You wouldn’t try to be an aviation hub without airplanes. Why would you be a maritime center without ships, especially when you have something as valuable as this port in your backyard?
Hong Kong’s government is pushing the city as a global maritime hub, aiming to attract shipping-related enterprises to set up shop and to promote the depth and range of expertise already at hand. It points to the “vibrant maritime cluster” of more than 800 companies providing ship management, ship broking and chartering, marine insurance, ship finance, maritime law and arbitration services. Hong Kong’s Shipping Register is the world’s fourth-biggest, with 2,628 vessels as of June, almost double the number at the beginning of 2009.
“You wouldn’t try to be an aviation hub without airplanes. Why would you be a maritime center without ships, especially when you have something as valuable as this port in your backyard?” he said. “So yes, we need to develop the maritime center and all the ancillary services that go along with that because they add tremendous value. But at the same time, we must continue down the road to becoming a 21st century smart port. We’re already a world-class port, but we need to get our mojo back.”
Bringing the port into the 21st century means investing into state-of-the-art technologies, including artificial intelligence, internet of things and automation.
“The industry itself has been pretty slow at taking up new technology. Now the industry is in a position where it must adopt new technology in order to become more efficient,” Levesque said.
Blockchain is one technology that promises immediate benefits, both in terms of more efficient, transparent and reliable tracking of cargoes and record keeping, as well as in fighting illicit trade and reducing the risks from poor monitoring of hazardous cargoes.
“By putting it all on the blockchain you’re able to authenticate the documentation process, and to me that’s a major step in supply chain security,” he said. “If the shipping documents are coming from a secure source we can be much more certain about what’s in the box.”
Technology also offers the opportunity for increased automation. Crane operators can do the same job sitting in front of a computer screen at an ergonomically optimized desk, using a joystick not dissimilar to a gaming console and with nothing but the whir of air-conditioning to disturb the peace.
Still, retrofitting one of the world’s busiest ports poses a massive challenge.

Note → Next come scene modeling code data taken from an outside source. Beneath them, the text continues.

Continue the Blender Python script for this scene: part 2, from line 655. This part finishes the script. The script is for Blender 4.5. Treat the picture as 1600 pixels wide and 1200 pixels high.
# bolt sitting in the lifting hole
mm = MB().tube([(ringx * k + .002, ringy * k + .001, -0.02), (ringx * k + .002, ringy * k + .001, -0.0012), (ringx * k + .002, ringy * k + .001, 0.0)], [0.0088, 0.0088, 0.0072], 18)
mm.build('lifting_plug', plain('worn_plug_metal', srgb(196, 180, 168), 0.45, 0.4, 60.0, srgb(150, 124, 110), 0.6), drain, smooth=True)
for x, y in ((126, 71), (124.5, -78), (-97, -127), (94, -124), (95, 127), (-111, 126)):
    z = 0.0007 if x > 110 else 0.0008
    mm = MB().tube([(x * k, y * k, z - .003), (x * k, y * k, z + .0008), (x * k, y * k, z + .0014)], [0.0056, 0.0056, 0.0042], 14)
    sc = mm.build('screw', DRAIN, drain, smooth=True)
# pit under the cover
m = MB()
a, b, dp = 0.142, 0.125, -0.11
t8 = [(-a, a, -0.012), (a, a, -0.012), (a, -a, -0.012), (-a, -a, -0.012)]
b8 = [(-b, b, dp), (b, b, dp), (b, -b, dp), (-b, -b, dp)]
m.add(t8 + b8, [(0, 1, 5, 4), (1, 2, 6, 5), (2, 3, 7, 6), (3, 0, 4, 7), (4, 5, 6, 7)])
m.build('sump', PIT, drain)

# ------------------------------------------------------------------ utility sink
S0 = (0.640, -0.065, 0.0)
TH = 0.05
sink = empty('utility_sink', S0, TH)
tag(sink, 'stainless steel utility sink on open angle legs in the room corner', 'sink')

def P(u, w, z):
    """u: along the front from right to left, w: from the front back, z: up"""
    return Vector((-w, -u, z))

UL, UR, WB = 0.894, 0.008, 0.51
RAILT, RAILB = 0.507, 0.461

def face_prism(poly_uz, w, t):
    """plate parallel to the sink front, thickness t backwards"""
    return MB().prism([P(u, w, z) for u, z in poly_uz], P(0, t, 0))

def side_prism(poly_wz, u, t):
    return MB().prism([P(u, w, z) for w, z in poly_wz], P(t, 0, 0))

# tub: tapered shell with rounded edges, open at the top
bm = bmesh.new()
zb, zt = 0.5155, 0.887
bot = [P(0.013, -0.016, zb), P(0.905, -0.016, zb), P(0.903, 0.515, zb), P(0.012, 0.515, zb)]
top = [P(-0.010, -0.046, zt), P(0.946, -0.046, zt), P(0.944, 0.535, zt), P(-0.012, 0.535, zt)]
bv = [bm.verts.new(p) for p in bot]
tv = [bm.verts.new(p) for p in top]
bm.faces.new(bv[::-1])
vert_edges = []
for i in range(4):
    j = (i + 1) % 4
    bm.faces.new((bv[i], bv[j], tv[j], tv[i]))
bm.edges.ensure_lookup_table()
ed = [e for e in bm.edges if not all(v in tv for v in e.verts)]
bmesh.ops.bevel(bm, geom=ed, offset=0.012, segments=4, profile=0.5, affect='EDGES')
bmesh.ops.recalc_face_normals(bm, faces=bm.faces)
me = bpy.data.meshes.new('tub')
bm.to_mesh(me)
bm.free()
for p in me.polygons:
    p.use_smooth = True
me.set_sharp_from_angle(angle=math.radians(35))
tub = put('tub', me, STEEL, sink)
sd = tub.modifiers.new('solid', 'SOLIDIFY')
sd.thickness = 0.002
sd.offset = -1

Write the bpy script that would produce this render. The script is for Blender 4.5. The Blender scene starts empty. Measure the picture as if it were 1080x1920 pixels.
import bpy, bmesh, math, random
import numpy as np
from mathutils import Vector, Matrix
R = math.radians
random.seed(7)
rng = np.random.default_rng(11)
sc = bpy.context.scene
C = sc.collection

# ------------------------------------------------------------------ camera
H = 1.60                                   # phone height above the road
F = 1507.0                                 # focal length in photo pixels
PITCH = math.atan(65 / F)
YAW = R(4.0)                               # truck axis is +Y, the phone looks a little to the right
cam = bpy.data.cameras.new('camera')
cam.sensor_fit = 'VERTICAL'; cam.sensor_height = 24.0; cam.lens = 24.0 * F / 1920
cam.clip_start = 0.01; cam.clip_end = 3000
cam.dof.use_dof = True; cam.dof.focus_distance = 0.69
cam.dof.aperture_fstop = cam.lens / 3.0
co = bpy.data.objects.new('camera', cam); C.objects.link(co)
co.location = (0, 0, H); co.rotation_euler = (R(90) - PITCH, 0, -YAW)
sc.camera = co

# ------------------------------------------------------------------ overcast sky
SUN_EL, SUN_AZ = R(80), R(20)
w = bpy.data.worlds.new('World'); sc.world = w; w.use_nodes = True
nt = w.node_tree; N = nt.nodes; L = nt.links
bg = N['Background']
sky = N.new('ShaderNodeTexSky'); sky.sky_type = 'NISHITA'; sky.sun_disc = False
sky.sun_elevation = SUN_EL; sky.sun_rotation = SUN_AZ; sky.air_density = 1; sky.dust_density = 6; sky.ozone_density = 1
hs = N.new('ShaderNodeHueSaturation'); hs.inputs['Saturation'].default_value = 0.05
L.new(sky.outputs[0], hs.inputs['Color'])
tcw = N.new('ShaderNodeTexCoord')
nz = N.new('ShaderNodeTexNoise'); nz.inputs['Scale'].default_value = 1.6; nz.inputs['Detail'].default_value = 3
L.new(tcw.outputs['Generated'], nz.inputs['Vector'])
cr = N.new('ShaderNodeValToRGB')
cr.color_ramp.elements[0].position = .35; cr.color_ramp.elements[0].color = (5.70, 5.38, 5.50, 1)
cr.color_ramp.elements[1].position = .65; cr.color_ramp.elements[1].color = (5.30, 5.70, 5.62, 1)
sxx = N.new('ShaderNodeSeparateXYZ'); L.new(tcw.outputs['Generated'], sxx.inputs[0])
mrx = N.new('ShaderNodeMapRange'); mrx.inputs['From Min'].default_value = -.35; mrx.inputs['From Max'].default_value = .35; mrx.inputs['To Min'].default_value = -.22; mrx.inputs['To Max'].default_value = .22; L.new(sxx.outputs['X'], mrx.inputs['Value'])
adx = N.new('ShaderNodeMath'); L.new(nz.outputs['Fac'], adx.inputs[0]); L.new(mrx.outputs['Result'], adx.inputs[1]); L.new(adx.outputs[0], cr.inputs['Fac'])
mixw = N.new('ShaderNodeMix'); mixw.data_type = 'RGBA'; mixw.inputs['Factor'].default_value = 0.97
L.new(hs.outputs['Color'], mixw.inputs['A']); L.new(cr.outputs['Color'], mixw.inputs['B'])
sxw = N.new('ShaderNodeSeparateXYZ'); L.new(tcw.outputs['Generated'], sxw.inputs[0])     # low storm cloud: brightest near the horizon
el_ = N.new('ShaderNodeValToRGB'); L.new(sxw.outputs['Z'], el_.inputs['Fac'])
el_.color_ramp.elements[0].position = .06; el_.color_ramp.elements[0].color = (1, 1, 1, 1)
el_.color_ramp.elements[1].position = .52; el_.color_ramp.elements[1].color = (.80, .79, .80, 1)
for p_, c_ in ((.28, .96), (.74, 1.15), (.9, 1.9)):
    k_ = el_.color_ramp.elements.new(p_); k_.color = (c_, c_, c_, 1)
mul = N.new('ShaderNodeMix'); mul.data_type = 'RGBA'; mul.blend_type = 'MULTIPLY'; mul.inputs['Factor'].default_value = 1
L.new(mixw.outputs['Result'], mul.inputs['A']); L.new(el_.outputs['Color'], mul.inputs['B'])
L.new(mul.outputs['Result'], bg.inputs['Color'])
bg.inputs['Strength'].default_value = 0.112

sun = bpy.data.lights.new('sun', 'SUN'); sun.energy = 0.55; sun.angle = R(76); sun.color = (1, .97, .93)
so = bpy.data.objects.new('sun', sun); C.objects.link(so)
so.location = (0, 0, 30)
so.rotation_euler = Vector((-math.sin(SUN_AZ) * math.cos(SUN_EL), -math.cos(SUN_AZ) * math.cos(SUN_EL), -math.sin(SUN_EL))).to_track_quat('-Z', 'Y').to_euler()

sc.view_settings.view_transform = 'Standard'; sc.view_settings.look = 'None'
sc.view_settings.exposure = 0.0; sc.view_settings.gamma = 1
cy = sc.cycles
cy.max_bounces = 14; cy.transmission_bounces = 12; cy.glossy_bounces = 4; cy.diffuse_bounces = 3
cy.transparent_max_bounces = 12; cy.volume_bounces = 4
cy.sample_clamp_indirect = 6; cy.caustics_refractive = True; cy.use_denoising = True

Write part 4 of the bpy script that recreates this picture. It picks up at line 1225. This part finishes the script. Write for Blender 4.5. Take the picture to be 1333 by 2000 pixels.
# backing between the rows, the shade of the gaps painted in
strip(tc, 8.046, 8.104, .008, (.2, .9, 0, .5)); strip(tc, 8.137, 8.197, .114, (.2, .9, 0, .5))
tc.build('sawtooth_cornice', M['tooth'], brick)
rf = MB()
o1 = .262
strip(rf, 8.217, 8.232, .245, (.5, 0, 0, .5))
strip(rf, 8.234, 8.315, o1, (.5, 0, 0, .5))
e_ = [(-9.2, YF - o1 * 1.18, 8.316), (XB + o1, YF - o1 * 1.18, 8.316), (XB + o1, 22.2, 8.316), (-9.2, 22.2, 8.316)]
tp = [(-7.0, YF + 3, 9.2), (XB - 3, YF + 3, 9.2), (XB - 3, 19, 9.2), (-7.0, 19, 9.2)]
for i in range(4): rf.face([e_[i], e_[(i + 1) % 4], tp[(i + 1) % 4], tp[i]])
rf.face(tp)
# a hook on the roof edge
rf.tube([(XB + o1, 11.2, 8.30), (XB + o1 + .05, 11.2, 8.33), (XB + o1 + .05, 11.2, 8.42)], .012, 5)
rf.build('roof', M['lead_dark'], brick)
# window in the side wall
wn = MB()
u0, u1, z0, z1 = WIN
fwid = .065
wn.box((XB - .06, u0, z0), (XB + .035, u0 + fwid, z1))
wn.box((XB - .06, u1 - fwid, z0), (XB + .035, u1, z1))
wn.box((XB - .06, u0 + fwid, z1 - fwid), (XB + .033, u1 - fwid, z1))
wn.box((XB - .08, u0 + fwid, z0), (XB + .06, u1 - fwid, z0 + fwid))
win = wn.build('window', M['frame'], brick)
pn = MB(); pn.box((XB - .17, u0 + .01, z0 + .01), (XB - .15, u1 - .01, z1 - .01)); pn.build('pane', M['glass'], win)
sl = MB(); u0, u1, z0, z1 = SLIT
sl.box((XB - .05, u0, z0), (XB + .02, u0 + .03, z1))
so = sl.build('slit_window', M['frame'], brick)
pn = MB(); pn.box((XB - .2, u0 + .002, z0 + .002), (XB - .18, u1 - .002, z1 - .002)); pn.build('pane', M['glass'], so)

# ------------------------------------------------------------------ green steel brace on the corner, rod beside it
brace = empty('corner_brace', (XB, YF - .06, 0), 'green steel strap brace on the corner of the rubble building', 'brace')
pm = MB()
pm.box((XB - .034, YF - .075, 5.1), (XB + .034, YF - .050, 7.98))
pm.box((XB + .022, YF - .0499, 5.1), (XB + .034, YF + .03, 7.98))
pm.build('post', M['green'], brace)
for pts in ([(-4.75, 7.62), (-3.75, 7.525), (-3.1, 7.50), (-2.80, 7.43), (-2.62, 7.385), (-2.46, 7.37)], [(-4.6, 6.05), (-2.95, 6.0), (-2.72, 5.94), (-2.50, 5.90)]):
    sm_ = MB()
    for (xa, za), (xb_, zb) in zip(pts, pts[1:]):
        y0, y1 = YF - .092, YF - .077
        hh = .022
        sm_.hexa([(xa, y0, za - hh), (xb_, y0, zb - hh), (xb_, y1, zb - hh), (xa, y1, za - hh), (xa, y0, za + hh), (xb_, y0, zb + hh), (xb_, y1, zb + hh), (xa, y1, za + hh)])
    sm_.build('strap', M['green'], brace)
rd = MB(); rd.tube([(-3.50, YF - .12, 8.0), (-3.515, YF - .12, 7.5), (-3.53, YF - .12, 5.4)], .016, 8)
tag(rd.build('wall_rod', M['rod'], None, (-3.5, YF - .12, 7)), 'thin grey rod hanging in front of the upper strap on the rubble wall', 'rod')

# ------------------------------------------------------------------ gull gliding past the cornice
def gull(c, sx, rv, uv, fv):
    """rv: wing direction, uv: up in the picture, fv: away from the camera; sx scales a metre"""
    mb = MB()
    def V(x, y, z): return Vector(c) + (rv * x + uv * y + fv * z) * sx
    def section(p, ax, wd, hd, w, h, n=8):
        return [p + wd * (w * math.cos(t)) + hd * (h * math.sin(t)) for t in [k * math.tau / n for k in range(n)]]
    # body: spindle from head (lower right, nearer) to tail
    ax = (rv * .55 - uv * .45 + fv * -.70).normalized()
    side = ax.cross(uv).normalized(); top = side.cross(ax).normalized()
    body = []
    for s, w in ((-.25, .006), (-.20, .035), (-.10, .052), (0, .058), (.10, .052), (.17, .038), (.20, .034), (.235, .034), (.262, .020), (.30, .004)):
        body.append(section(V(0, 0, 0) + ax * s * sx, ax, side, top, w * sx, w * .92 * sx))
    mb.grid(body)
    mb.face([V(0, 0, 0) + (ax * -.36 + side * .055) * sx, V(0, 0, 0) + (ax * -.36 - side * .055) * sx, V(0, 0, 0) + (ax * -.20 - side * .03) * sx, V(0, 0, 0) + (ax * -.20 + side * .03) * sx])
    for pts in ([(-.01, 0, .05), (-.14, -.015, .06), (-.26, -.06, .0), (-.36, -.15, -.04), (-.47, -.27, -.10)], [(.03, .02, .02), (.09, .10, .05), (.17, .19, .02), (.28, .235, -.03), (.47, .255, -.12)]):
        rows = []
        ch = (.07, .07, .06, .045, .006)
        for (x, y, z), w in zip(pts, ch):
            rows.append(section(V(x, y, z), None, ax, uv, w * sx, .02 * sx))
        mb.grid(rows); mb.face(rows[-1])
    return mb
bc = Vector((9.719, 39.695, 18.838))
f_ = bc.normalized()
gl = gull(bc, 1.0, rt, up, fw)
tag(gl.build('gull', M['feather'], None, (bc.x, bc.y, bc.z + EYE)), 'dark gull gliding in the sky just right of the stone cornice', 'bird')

“It has to be done in stages and it takes longer than a greenfield project,” Levesque said. The HKSPA is “well on its way in this area.”
“I don’t think the carriers look and say, ‘I’m going to go to the world’s number one port today and then to the world’s number seven port tomorrow.’ They only look at which ports provide the best service and can get their ships in and out of port as fast as possible,” he said.
“That’s what our customers look for in a port, and that’s what we’re creating with the Hong Kong Seaport Alliance. A new value proposition for global carriers. One step at a time.”